Structural phase transition and bandgap control through mechanical deformation in layered semiconductors 1T-ZrX2 (X = S, Se).

Applying elastic deformation can tune a material physical properties locally and reversibly. Spatially modulated lattice deformation can create a bandgap gradient, favouring photo-generated charge separation and collection in optoelectronic devices. These advantages are hindered by the maximum elastic strain that a material can withstand before breaking. Nanomaterials derived by exfoliating transition metal dichalcogenides TMDs are an ideal playground for elastic deformation, as they can sustain large elastic strains, up to a few percent. However, exfoliable TMDs with highly strain-tunable properties have proven challenging for researchers to identify. We investigated 1T-ZrS2 and 1T-ZrSe2, exfoliable semiconductors with large bandgaps.
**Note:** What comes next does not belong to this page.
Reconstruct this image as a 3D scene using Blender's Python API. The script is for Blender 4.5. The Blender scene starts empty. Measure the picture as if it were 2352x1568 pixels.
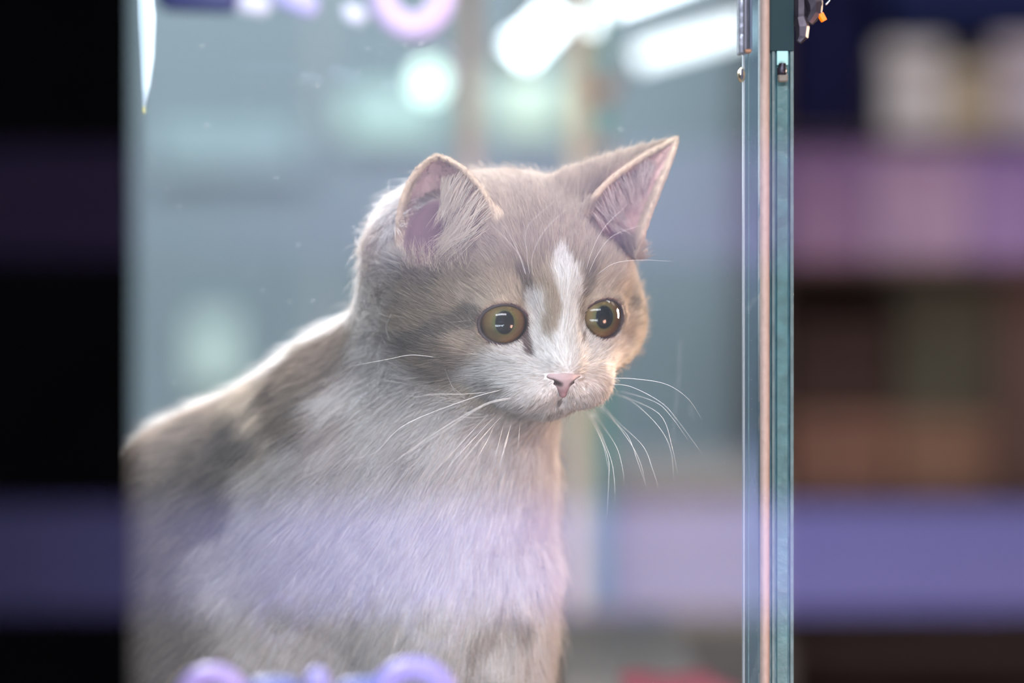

Under compressive deformation, both TMDs dramatically change their physical properties. 1T-ZrSe2 undergoes a reversible transformation into an exotic three-dimensional lattice, with a semiconductor-to-metal transition. In ZrS2, the irreversible transformation between two different layered structures is accompanied by a sudden 14 % bandgap reduction. These results establish that Zr-based TMDs are an optimal strain-tunable platform for spatially textured bandgaps, with a strong potential for novel optoelectronic devices and light harvesting.